Thursday, July 08, 2004

Personal attack only refuge of too many angry but misguided critics

Personal attack only refuge of too many angry but misguided critics: "Weekend before last, when it opened, I sat in a crowded theater in Boston for a Saturday afternoon matinee showing of Michael Moore's latest film, 'Fahrenheit 9/11.' Like others in the crowd, I alternately chuckled and gasped, and overall enjoyed the show. But it was, in my book, a guilty pleasure.
Readers of this column know that I have been a critic, early and often, of the administration's handling of the war on terror and of the war in Iraq. Why, then, did I leave the theater after 'Fahrenheit 9/11' feeling ambivalent?

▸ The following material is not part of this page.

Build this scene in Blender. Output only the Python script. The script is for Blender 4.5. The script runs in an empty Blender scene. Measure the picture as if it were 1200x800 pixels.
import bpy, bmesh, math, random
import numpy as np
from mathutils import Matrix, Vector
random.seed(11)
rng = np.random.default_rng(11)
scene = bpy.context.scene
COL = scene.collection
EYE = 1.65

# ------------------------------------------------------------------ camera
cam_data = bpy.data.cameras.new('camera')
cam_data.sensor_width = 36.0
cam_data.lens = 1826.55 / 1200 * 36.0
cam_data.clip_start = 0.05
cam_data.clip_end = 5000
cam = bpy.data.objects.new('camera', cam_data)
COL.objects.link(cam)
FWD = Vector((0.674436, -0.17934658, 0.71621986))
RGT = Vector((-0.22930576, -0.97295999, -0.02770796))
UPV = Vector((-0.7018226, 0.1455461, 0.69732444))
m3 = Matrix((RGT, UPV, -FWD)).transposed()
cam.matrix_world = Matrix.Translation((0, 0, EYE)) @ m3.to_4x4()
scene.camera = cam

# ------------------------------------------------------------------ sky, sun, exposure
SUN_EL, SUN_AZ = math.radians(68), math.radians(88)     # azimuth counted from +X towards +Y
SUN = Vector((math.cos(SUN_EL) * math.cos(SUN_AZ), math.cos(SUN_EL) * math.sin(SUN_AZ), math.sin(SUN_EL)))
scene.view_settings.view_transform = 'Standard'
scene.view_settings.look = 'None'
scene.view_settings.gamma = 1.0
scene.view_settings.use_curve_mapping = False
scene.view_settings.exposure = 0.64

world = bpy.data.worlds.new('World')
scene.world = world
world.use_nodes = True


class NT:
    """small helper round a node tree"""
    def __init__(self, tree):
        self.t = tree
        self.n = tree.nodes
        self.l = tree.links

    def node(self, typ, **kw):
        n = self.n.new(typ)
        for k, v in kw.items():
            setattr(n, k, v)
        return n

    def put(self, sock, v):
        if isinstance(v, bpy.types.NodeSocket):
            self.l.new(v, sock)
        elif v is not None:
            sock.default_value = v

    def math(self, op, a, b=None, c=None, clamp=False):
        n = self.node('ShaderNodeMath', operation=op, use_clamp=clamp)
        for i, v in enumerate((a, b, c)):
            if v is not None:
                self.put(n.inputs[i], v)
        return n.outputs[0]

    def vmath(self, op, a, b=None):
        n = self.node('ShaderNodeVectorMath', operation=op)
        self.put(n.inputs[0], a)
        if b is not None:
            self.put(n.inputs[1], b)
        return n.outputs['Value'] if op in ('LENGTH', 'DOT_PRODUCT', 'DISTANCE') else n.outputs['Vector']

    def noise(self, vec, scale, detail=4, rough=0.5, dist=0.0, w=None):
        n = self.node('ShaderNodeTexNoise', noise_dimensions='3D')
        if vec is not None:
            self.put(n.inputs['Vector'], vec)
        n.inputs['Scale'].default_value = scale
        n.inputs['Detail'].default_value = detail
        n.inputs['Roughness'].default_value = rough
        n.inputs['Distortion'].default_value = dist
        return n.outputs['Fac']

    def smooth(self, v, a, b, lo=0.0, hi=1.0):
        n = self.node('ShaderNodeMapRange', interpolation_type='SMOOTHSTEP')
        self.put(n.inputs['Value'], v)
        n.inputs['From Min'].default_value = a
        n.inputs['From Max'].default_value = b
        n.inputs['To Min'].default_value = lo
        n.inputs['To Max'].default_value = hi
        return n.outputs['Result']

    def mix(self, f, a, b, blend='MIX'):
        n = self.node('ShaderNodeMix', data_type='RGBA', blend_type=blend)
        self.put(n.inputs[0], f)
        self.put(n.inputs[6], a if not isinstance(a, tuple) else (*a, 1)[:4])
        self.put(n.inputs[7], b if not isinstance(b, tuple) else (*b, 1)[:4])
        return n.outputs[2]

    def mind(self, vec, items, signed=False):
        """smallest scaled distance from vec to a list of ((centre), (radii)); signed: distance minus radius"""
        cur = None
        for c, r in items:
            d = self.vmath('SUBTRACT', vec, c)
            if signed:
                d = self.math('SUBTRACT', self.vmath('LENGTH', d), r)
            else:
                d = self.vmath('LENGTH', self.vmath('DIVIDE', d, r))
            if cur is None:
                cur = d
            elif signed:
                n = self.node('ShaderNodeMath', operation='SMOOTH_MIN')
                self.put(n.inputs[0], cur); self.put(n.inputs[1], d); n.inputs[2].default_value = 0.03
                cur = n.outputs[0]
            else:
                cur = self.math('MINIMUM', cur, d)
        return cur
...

Not all, but much of what Moore does is what we long ago learned to call the ad hominem argument. Ad hominem literally means you go for the man, you attack the person or the people rather than debate and argue the issues. True, Moore raises issues and often eloquently so. But when all is said and done, 'Fahrenheit 9/11' is a scorching personal attack on George W. Bush and others in his administration. Bush is presented as, alternately, a bumbling simpleton and the evil genius behind an international conspiracy of wealthy manipulators. One might wonder if one person can be both a simpleton and an arch conspirator?"